The beatings worked. When I was working in the border I can tell you that the tortures to the migrants they caught were systematic. I can't prove there were orders from above to do so, but that can only be caused because of that or because the police was totally out of control, which would make no sense. At the end, the beatings caused that migrants were so afraid of Hungarian police that theyorganically changed the route and started trying to get to Central Europe through Romania or Croatia, instead of Hungary.

They also call him the 'patron of Christians'?
Well, even though he really has a lot of support in Hungary, there's nothing Christian in beating and abusing kids to defend their border.

What was your goal with this movie?  
Miguel Ángel Bastenier, from whom I learnt how to think as a journalist, used to say that journalism does not aim to make a better world, but to make reliable information that allows society to be more conscious of itself. And that, sometimes, if society gets more conscious of itself, that makes the world better. So I just tried to build a solid story that worked visually and that, hopefully, allows society to become a little more conscious of itself.
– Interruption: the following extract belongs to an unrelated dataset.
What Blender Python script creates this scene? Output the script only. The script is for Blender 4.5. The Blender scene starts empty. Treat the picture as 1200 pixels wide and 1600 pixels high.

The film has won a lot of awards, it could be said that, unlike the political world, the film world cares about what is happening to migrants?
It's been screened now in more than 20 countries (not in Hungary), so I couldn't be happier with the interest and the reception the documentary is getting. Definitively the audience of the film world wants to know about what happens to migrants.  

At the end of 'The European Dream', one of the protagonists of the film, stating the reasons for their departure from Afghanistan, says that they just wanted to make their lives better, but in the way they now live, 'death would be better'. Have these people completely lost hope, what keeps them alive?  
I lost track of Ubaidullah, the kid at the end of the documentary, after I left Serbia, but a friend of mine who works with migrants spotted him in Paris, he was living on the streets. All the interviewees managed to get out of Serbia, after trying and trying again. Most of them are now in France and Italy, waiting for a resolution for their cases, which probably will get rejected. My translator and Abdul managed to get to Switzerland and Austria and get the papers, they are struggling to start a new life there. Hope can be something really fragile; I think it's just pure animal, survival instinct. Surrendering is not an option.

In an earlier interview, you stated that today is a difficult time for journalism and journalists because of the low interest of society in professional and reliable information. Did this story confirm your thesis and has anything changed since then regarding your activism and dedication to the profession?  
I'm still pessimistic about journalism. I do a lot of newspaper analyses, quality has even dropped in the last year and the audience sill doesn't care. Most part of the audience just wants to confirm its preconceived idea of the world. Independent, reliable journalism exists but it's a very small niche.

At last year's festival, your movie, 'Tauromaquia', won the first award in the category of short documentary. Unfortunately, you were not present at the awards ceremony ... this is now the opportunity to tell us something?  

'Tauromaquia' was my first documentary and it's also very personal, it's a story I had been thinking about since I was a teenager. I care a lot about this story and it took me a lot of effort to do it, so the award was an immense joy. Just thank to the jury and everyone working in the festival, because you allowed my story to travel further.